Streaming ad performance faces critical hurdles from walled gardens and fragmentation
Digital advertising experts highlight walled gardens, fragmentation, and measurement as critical pain points in the current marketing landscape. The article emphasizes that the lack of access to audience and outcomes data from walled gardens, including major streaming services like Netflix, impedes efforts toward measurement standardization. Key figures from MiQ, Roku, and Albertsons Media Collective participated in a discussion on this topic.
Key Takeaways
- Walled gardens like Netflix and Roku currently limit accessibility to granular audience and outcomes-based data.
- Fragmentation in measurement standards is preventing the industry from moving past siloed, platform-specific integrations.
- Experts from MiQ and Albertsons Media Collective identified data transparency as the core requirement for standardizing performance metrics.

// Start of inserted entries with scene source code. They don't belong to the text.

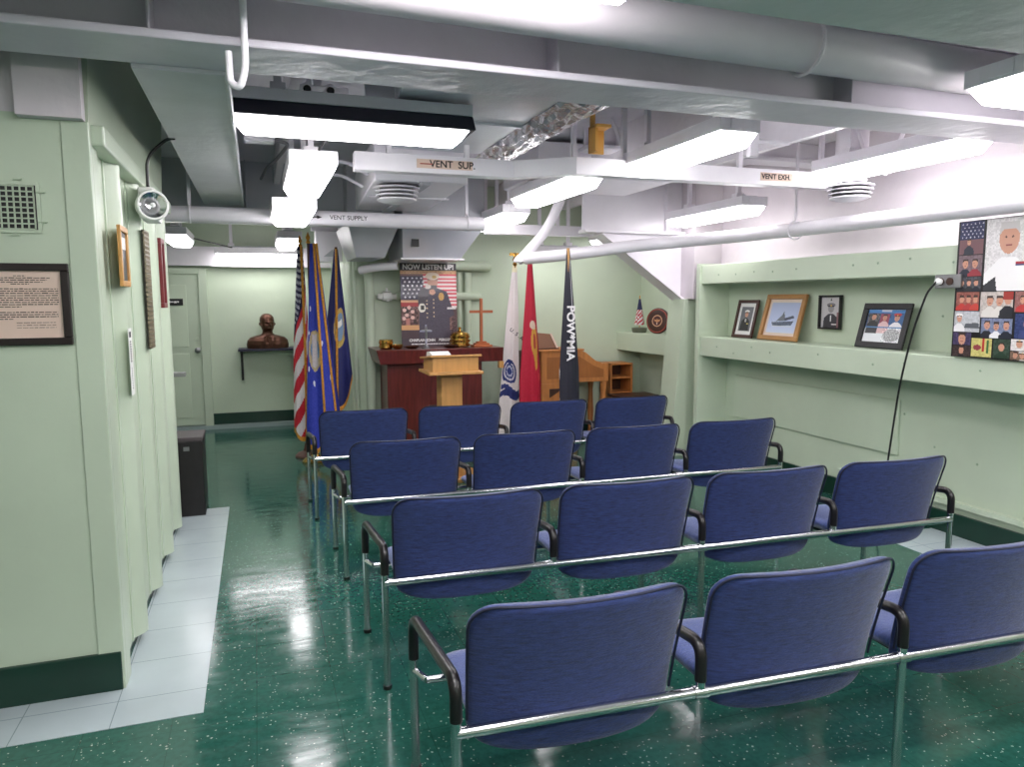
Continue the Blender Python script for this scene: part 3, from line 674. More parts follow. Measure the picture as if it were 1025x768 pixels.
c.p([(.30, .36), (.40, .28), (.52, .34), (.40, .55), (.30, .56)], (58, 48, 62))
c.e(.57, .22, .095, .075, (205, 150, 130)); c.r(.48, .175, .66, .20, (40, 34, 40)); c.e(.57, .155, .125, .045, (226, 208, 190)); c.e(.60, .165, .04, .02, (190, 150, 70)); c.r(.50, .262, .64, .30, (50, 42, 50))
c.e(.49, .28, .05, .025, (232, 214, 208)); c.e(.56, .345, .055, .035, (214, 160, 136)); c.e(.72, .40, .05, .05, (206, 160, 90)).noise(14, 5, .3, .3, .9, .95)
c.e(.37, .535, .065, .055, (230, 224, 214)); c.r(.35, .505, .41, .56, (50, 44, 46)); c.r(.82, .53, .98, .555, (226, 220, 220))
for y in (.44, .48, .53, .59, .64): c.e(.58, y, .013, .009, (228, 200, 160)); c.e(.46, y+.01, .012, .008, (228, 200, 160))
c.r(0, .90, 1, 1, (64, 46, 58)); c.r(0, 0, 1, .09, (38, 32, 42))
t = thing('poster_board', 'tall poster of a uniformed speaker before a flag, standing on the altar', 'poster', (1.72, 7.56, 1.116), rx=-.045)
B(-.30, .30, 0, .012, 0, .87).build('board', BLACK, t)
picture('poster_print', c, .60, .87, t, (0, -.001, 0))
text_mesh('title_lettering', 'NOW LISTEN UP!', .072, WINK, t, (0, -.002, .828), bold=.0026, sx=.98)
text_mesh('name_lettering', 'CHAPLAIN JOHN    BERGER', .038, WINK, t, (0, -.002, .066), bold=.0015, sx=.95)
mb = MB(); rg = random.Random(2); x = -.2
while x < .2:
    L_ = rg.uniform(.008, .03); mb.box(x, x+L_, -.0025, -.001, .020, .032); x += L_+.005
mb.build('small_print', WINK, t)

def cross(loc, label, h, arm, th, m, steps=True):
    t = thing('cross', label, 'cross', loc)
    B(-th/2, th/2, -th/2, th/2, .0, h).box(-arm/2, arm/2, -th/2*.9, th/2*.9, h*.70, h*.70+th).build('cross_body', m, t, bevel=.002)
    if steps:
        for k in range(3): B(-.10+.025*k, .10-.025*k, -.07+.018*k, .07-.018*k, .018*k, .018*(k+1)+.002).build('step', m, t, bevel=.003)
    return t
cross((2.21, 7.32, 1.116), 'tall wooden cross on a stepped base at the right end of the altar', .50, .25, .028, mat('red brown wood', (168, 92, 52), .35, var=.15, scale=6))
t = cross((1.60, 7.22, 1.116), 'small silver crucifix standing in front of the poster', .24, .12, .016, mat('silver metal', (168, 168, 190), .3, .6), False)
MB().lathe([(.045, 0), (.045, .012), (.02, .025), (.01, .05)]).build('base', STEEL, t, smooth=True)
MB().tube([(0, -.014, .10), (0, -.014, .20)], .008, 8).tube([(-.045, -.014, .185), (.045, -.014, .185)], .006, 8).lathe([(.003, .20), (.011, .21), (.003, .225)], (0, -.014, 0), 10).build('figure', STEEL, t, smooth=True)
def tray(loc, r, label, tall=False):
    t = thing('communion_tray', label, 'tray', loc)
    z = 0
    for k in range(3 if tall else 2):
        MB().lathe([(r*.75, z), (r, z+.012), (r*1.02, z+.03), (r*.94, z+.032), (r*.94, z+.05), (r*.7, z+.052)], n=28).build('tray_ring', BRASS, t, smooth=True); z += .042
    if tall:
        MB().lathe([(r*.9, z), (r*.8, z+.02), (r*.3, z+.035), (.02, z+.04), (.012, z+.055), (.02, z+.07), (.004, z+.08)], n=28).build('lid', BRASS, t, smooth=True)
        for k in range(12):
            a = 2*PI*k/12; MB().lathe([(.008, 0), (.013, .022), (.012, .022)], (r*.95*math.cos(a), r*.95*math.sin(a), .05), 8).build('cup', BRASS, t)
    return t
tray((2.0, 7.40, 1.116), .105, 'tall covered brass communion tray beside the wooden cross', True)
tray((1.22, 7.36, 1.116), .072, 'low brass tray with small cups near the left end of the altar')
t = thing('offering_dish', 'low brass dish at the left front edge of the altar', 'dish', (1.32, 7.28, 1.116))
MB().lathe([(.03, 0), (.055, .02), (.06, .045), (.055, .045), (.04, .01)], n=24).build('bowl', BRASS, t, smooth=True)
for k, x in enumerate((1.465, 1.86)):
    t = thing('wooden_plate', ('dark wooden plate between the brass dish and the crucifix', 'dark wooden plate in front of the right side of the poster')[k], 'plate', (x, 7.26, 1.116))
    MB().lathe([(.04, 0), (.075, .02), (.08, .028), (.07, .026), (.04, .01)], n=24).build('plate_body', DWOOD, t, smooth=True); MB().lathe([(.042, 0), (.042, .006)], n=20).build('foot_ring', DWOOD, t)

# ------------------------------------------------------------------ flags
def flag(loc, h, label, wfun, cfun, zb, cv, nf=5, amp=.22, depth=.6, fringe=True, fr=None, base_m=BRASS, base_r=.13, fin='spear', top_off=.10, staff=DWOOD, edge=None):
    t = thing('flag_stand', label, 'flag', loc, group=None)
    MB().tube([(0, 0, .05), (0, 0, h)], .014, 12).build('staff', staff, t, smooth=True)
    MB().lathe([(base_r, 0), (base_r, .015), (base_r*.8, .04), (base_r*.35, .06), (.03, .09), (.022, .14)], n=32).build('base', base_m, t, smooth=True)
    if fin == 'spear': MB().lathe([(.018, h), (.022, h+.015), (.010, h+.03), (.022, h+.055), (.002, h+.11)], n=14).build('finial', GOLD, t, smooth=True)
    elif fin == 'eagle':
        MB().lathe([(.02, h-.02), (.026, h), (.012, h+.02), (.03, h+.045), (.012, h+.07)], n=16).lathe([(.002, h+.06), (.02, h+.08), (.014, h+.11), (.002, h+.12)], n=12).box(-.06, .06, -.004, .004, h+.085, h+.115).build('finial', BRASS, t, smooth=True)
    nu, nv = 220, 150; ztop = h-top_off; V = np.zeros((nv+1, nu, 3))
    for j in range(nv+1):
        v = j/nv
        for i in range(nu):
            th = 2*PI*i/nu; zbi = zb(th) if callable(zb) else zb
            z = ztop-(ztop-zbi)*v
            vv = (ztop-z)/(ztop-(zb(PI*1.5) if callable(zb) else zb)); vv = min(1.2, vv)
            w_ = wfun(vv); f = 1+amp*min(1, vv*3)*math.sin(nf*th+1.3*math.sin(3*vv))+.07*math.sin((2*nf+1)*th+2+2*vv)
            x = cfun(vv)+w_/2*math.cos(th)*(1+.06*math.sin(nf*th)); y = w_/2*depth*math.sin(th)*f
            V[j, i] = (x, y, z)
    Fc = [(j*nu+i, j*nu+(i+1) % nu, (j+1)*nu+(i+1) % nu, (j+1)*nu+i) for j in range(nv) for i in range(nu)]
    me = bpy.data.meshes.new('flag_cloth'); me.from_pydata([tuple(p) for p in V.reshape(-1, 3)], [], Fc); me.update()
    # cloth colours: canvas covers the front (theta pi..2pi) then mirrored at the back
    A = cv.lin(); cols = np.ones((nv*nu, 4, 4))
    for j in range(nv):
        for i in range(nu):
            s_ = 2*i/nu
            s_ = s_-1 if s_ >= 1 else 1-s_
            cols[j*nu+i, :, :3] = A[min(cv.h-1, int((j+.5)/nv*cv.h)), min(cv.w-1, int(s_*cv.w))]
    me.shade_smooth(); me.materials.append(CLOTH)
    paint_mesh(me, cols)
    o = bpy.data.objects.new('flag_cloth', me); C.objects.link(o); o.parent = t
    if fringe:
        mb = MB(); ring = V[nv]; n = nu
        P0 = [tuple(p) for p in ring]; P1 = [(p[0]*1.0, p[1]*1.02-.004*np.sign(-p[1]), p[2]-.045) for p in ring]
        mb.add(P0+P1, [(i, (i+1) % n, n+(i+1) % n, n+i) for i in range(n)])
        so = mb.build('fringe', GOLD, t); md = so.modifiers.new('s', 'SOLIDIFY'); md.thickness = .006
        for th0 in (fr or ()):
            i0 = int(th0/(2*PI)*nu) % nu
            pts = [(V[j, i0, 0], V[j, i0, 1]-.012, V[j, i0, 2]) for j in range(0, nv+1, 3)]
            MB().tube(pts, .012, 6).build('fringe_edge', GOLD, t, smooth=True)
    return t
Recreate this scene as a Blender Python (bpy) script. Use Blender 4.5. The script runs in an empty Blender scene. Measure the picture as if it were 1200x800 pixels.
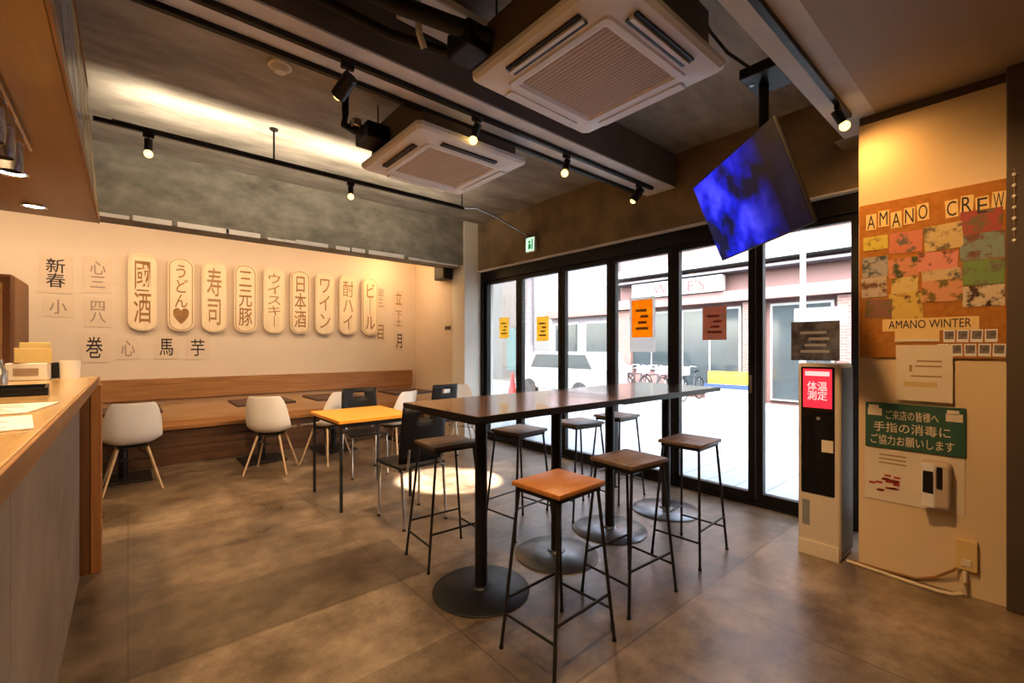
import bpy, bmesh, math, random
from mathutils import Vector, Matrix, Euler
random.seed(7)
PI = math.pi
S = bpy.context.scene
COL = S.collection

# ------------------------------------------------------------------ camera, sky, sun, exposure
YAW = math.radians(40.6)
cam_d = bpy.data.cameras.new('camera'); cam = bpy.data.objects.new('camera', cam_d); COL.objects.link(cam)
cam.location = (0, 0, 1.4); cam.rotation_euler = (PI/2, 0, -YAW)
cam_d.sensor_width = 36; cam_d.lens = 36*525/1200; cam_d.shift_y = 8/1200; cam_d.clip_start = .02
S.camera = cam
S.view_settings.view_transform = 'Standard'; S.view_settings.look = 'None'
S.view_settings.exposure = 0.38; S.view_settings.gamma = 1.0; S.view_settings.use_curve_mapping = False
S.cycles.max_bounces = 8; S.cycles.diffuse_bounces = 4; S.cycles.glossy_bounces = 4; S.cycles.transparent_max_bounces = 12
S.cycles.sample_clamp_indirect = 4.0; S.cycles.use_denoising = True; S.cycles.caustics_reflective = False; S.cycles.caustics_refractive = False

W = bpy.data.worlds.new('world'); S.world = W; W.use_nodes = True
nt = W.node_tree; bg = nt.nodes['Background']
sky = nt.nodes.new('ShaderNodeTexSky'); sky.sky_type = 'NISHITA'; sky.sun_disc = False
sky.sun_elevation = math.radians(48); sky.sun_rotation = math.radians(250); sky.air_density = 1.2; sky.dust_density = 3.0
hs = nt.nodes.new('ShaderNodeHueSaturation'); hs.inputs['Saturation'].default_value = .55
nt.links.new(sky.outputs[0], hs.inputs['Color']); nt.links.new(hs.outputs[0], bg.inputs[0])
bg.inputs[1].default_value = 2.4

sd = bpy.data.lights.new('sun', 'SUN'); sun = bpy.data.objects.new('sun', sd); COL.objects.link(sun)
sd.energy = 5.5; sd.angle = .02; sd.color = (1, .95, .88)
sun.rotation_euler = Vector((.33, .18, -.92)).to_track_quat('-Z', 'Y').to_euler()

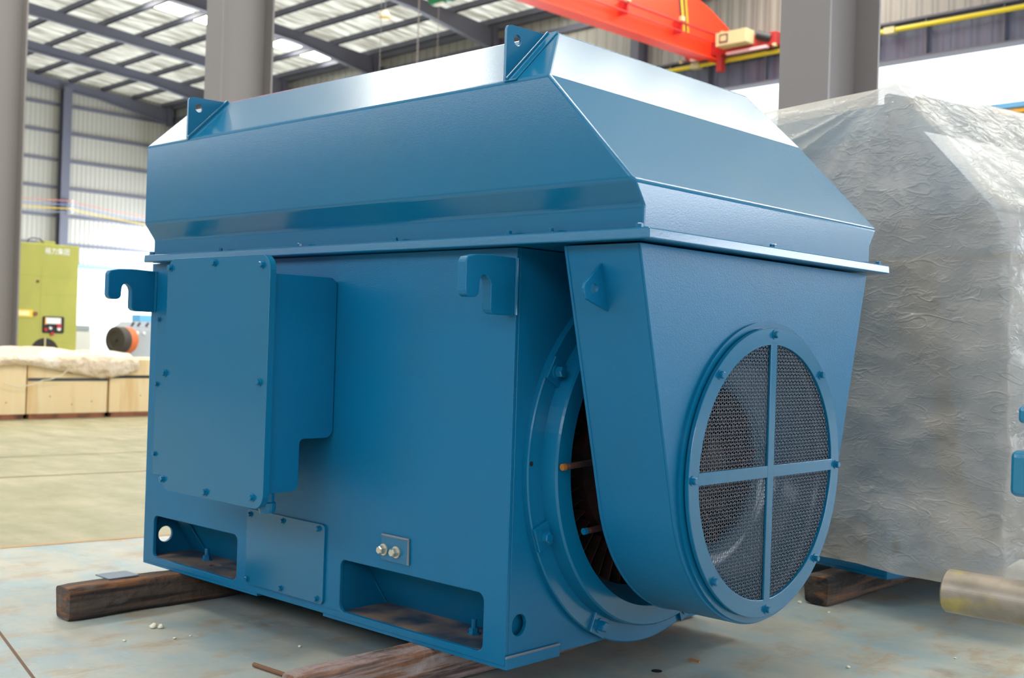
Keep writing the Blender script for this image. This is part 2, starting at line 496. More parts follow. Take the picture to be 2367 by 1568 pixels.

- Short-term industry efforts are focused on specific technical fixes, such as multi-platform frequency capping, rather than holistic data sharing.
Why It Matters
The persistence of walled gardens forces agencies into inefficient, manual integrations that fail to deliver a consolidated view of viewer behavior across apps. This fragmentation suppresses CTV's share of total media investment, as buyers remain hesitant to commit large budgets without independent, cross-platform verification of reach and impact. In a market where performance and outcome-based pricing are the new default, the lack of standardized metrics creates a significant valuation gap for premium inventory. Watch for whether major streamers adopt interoperable data identifiers or continue to prioritize proprietary attribution loops to defend their market share.
Additional Context
The push for transparency comes as internal and external data highlights a misalignment between streaming consumption and ad spend. Per Marketing-Interactive in May 2026, the newly formed Video Futures Collective—including Netflix, YouTube, and Disney—is advocating for independent measurement, noting that while streaming often captures 30% to 40% of viewing time, it typically only attracts 10% of media investment due to legacy planning bias. This collective represents a shift toward industry-wide collaboration to modernize how 'standard' measurement is defined for the digital era. Simultaneously, retail media networks are aggressively entering the streaming space to solve the 'outcome' half of the equation. Per Business Wire in June 2024, Albertsons Media Collective launched 'Collective TV,' a platform integrating first-party shopper data with streaming inventory from partners like The Trade Desk and Google. This initiative aims to bridge the gap between ad exposure on the living room screen and verified purchase data, effectively pressuring streaming platforms to provide the transparent signals required for such closed-loop attribution. Recent earnings reports further underscore the commercial pressure for better metrics. Per Streaming Media in March 2026, Roku’s platform reaches nearly 90 million households, but executives indicate that future scale depends on deepening integrations with third-party demand and measurement platforms via clean rooms. As Netflix expands its ad tier—reaching 250 million monthly active users globally as of May 2026—the platform's upcoming integrations with Snowflake and AWS indicate that even the most insular walled gardens are starting to concede that modular data accessibility is a prerequisite for capturing performance-focused budgets.